--- BEGIN Records for the task ---

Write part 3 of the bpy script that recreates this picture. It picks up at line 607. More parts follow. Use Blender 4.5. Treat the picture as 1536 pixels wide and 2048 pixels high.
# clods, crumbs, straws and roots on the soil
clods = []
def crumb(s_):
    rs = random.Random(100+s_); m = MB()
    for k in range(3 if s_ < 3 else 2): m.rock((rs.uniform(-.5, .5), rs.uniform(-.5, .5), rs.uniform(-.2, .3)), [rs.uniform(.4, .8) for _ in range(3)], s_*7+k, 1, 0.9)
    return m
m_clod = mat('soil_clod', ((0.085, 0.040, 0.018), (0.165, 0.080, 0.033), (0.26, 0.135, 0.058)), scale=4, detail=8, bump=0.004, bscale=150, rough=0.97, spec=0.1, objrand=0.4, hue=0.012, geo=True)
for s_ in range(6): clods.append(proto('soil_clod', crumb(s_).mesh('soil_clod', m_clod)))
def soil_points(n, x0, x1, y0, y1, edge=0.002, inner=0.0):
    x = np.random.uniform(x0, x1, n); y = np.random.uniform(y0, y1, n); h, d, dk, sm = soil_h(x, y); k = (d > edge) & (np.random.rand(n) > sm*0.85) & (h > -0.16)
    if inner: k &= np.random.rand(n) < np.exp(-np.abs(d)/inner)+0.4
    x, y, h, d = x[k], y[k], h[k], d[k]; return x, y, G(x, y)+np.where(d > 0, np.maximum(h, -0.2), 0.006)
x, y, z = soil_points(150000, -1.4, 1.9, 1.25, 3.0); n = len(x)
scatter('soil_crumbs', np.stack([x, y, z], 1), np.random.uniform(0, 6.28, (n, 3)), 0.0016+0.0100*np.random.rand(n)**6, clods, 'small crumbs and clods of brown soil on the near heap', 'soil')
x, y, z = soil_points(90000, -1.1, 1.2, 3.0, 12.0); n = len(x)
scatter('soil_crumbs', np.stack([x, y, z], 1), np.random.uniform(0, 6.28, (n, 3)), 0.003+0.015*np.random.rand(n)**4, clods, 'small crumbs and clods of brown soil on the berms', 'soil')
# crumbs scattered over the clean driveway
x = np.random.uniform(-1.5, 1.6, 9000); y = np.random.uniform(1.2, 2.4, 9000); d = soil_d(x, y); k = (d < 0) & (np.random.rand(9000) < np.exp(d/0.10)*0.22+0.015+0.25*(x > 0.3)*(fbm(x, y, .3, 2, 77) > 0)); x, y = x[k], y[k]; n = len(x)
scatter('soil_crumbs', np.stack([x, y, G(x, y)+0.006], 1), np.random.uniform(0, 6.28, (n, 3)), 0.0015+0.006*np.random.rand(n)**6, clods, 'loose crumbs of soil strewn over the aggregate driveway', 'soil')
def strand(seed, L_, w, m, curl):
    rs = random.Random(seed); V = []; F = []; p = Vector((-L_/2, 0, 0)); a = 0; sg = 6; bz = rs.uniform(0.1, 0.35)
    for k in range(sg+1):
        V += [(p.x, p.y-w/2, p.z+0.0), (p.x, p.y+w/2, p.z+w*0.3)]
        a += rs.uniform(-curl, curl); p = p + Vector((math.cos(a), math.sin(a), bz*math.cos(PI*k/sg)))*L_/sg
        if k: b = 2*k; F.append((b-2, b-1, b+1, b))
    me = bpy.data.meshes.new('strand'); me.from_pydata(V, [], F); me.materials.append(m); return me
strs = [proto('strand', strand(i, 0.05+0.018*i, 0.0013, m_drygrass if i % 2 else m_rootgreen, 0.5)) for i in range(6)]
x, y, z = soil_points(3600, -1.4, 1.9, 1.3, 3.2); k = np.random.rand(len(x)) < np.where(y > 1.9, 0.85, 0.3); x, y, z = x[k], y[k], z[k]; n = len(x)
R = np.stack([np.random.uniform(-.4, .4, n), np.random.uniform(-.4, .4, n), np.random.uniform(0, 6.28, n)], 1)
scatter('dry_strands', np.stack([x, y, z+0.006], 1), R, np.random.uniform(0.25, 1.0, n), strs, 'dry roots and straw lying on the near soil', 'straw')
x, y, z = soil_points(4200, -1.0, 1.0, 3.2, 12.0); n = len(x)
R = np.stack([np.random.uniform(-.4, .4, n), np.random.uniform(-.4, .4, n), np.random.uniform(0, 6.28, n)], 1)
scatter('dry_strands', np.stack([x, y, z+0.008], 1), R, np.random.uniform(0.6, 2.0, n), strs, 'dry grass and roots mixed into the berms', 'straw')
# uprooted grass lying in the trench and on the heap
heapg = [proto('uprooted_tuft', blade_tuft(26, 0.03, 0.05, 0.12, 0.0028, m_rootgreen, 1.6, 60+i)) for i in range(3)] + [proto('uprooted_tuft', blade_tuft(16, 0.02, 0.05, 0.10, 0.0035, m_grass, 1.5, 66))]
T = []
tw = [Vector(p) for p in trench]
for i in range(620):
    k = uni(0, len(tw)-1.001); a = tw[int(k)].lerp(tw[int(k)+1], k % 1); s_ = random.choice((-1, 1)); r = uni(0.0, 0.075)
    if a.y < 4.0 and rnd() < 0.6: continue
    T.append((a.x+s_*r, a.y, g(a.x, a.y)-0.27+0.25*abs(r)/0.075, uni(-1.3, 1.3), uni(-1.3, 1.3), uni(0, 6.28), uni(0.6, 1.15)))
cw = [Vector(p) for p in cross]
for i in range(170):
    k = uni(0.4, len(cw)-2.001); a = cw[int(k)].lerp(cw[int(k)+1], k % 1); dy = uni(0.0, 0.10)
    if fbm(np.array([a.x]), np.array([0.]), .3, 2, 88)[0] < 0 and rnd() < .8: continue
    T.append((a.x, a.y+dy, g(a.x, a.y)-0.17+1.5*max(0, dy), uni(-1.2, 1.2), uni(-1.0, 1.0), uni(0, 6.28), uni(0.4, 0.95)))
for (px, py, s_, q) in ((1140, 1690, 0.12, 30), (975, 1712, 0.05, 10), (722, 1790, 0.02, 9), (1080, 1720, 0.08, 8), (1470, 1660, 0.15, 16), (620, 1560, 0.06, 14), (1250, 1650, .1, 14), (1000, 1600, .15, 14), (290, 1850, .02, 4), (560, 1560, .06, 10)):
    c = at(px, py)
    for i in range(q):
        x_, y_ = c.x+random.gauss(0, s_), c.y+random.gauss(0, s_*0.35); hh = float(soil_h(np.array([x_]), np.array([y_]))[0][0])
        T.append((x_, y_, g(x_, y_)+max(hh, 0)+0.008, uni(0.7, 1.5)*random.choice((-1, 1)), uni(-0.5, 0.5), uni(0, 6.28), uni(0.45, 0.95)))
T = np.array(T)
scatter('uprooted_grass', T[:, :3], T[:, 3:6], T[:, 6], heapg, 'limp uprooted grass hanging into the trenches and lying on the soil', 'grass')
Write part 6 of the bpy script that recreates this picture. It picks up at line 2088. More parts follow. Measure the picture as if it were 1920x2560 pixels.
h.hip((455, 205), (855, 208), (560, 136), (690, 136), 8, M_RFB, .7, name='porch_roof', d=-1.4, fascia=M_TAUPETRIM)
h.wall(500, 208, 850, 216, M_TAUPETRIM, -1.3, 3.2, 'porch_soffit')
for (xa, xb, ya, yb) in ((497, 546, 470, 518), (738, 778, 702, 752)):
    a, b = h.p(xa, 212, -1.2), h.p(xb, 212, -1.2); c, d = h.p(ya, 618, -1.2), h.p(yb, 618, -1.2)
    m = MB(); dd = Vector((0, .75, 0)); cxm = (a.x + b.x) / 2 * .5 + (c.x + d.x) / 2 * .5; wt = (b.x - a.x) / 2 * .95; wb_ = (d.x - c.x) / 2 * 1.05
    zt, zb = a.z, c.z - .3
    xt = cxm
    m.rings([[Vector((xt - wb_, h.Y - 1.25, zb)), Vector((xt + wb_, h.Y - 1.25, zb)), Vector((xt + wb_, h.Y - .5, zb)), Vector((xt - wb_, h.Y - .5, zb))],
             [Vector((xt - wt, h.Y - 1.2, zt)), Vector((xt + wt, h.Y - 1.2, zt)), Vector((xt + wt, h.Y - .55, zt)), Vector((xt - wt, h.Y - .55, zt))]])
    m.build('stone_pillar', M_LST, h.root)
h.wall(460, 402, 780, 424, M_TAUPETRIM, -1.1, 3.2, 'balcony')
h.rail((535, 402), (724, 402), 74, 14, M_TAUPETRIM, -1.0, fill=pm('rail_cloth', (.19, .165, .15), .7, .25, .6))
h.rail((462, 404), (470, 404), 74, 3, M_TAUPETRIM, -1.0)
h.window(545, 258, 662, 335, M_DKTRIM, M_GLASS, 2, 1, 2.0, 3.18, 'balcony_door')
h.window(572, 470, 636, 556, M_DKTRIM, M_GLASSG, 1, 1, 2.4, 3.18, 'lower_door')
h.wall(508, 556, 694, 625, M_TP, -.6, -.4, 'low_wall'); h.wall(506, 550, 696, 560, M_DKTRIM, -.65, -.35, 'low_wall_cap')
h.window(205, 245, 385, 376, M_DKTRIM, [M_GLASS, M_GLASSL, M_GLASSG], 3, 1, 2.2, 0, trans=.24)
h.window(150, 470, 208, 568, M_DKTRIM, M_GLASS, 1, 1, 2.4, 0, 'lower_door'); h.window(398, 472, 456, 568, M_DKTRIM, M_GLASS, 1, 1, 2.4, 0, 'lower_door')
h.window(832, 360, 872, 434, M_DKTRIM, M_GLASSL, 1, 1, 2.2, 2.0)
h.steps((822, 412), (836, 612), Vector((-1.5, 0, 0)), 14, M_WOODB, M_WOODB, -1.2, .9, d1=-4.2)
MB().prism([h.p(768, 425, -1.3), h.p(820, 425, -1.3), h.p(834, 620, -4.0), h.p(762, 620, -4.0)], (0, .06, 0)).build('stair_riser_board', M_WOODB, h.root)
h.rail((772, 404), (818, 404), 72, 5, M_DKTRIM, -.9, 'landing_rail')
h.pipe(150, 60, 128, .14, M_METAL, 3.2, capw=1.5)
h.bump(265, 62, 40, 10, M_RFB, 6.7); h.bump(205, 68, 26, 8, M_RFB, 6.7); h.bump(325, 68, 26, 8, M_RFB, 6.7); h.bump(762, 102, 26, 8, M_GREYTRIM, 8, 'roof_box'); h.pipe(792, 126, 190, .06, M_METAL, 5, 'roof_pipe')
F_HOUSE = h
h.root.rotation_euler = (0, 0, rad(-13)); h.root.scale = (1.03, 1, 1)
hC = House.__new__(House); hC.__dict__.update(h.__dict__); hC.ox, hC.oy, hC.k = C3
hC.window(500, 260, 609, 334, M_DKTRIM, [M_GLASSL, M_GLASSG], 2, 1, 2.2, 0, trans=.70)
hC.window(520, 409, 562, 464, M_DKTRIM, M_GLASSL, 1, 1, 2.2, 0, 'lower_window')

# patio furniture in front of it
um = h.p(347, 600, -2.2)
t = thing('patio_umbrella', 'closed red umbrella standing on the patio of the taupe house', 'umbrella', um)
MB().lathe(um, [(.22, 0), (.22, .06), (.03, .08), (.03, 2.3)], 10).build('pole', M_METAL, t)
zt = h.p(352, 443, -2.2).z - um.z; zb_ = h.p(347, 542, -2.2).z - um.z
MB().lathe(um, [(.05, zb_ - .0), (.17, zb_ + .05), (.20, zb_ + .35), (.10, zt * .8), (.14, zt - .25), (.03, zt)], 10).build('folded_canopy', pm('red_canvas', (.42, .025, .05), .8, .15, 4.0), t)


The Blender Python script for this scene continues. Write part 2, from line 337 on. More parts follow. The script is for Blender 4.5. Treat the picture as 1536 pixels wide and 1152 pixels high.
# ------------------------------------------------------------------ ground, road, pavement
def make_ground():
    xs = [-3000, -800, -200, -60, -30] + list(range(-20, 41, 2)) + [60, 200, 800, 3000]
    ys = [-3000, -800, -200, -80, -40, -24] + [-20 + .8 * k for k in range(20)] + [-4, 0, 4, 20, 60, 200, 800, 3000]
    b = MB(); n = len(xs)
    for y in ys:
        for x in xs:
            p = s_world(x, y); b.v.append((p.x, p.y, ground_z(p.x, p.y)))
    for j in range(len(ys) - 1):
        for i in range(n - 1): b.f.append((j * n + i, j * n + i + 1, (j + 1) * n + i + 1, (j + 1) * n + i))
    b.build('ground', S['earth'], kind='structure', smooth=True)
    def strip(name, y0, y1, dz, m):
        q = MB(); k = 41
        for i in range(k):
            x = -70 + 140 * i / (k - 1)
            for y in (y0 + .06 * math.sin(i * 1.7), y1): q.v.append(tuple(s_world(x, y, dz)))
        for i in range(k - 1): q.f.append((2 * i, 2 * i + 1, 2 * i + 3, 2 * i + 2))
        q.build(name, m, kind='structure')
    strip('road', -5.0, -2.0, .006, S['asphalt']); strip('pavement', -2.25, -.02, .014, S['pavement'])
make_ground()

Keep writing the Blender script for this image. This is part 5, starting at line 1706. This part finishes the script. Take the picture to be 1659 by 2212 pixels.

--- END Records for the task ---

_Written request_
Look through the records and gather each line with the word "More".

_Solution to this task_
Write part 3 of the bpy script that recreates this picture. It picks up at line 607. More parts follow. Use Blender 4.5. Treat the picture as 1536 pixels wide and 2048 pixels high.
Write part 6 of the bpy script that recreates this picture. It picks up at line 2088. More parts follow. Measure the picture as if it were 1920x2560 pixels.
The Blender Python script for this scene continues. Write part 2, from line 337 on. More parts follow. The script is for Blender 4.5. Treat the picture as 1536 pixels wide and 1152 pixels high.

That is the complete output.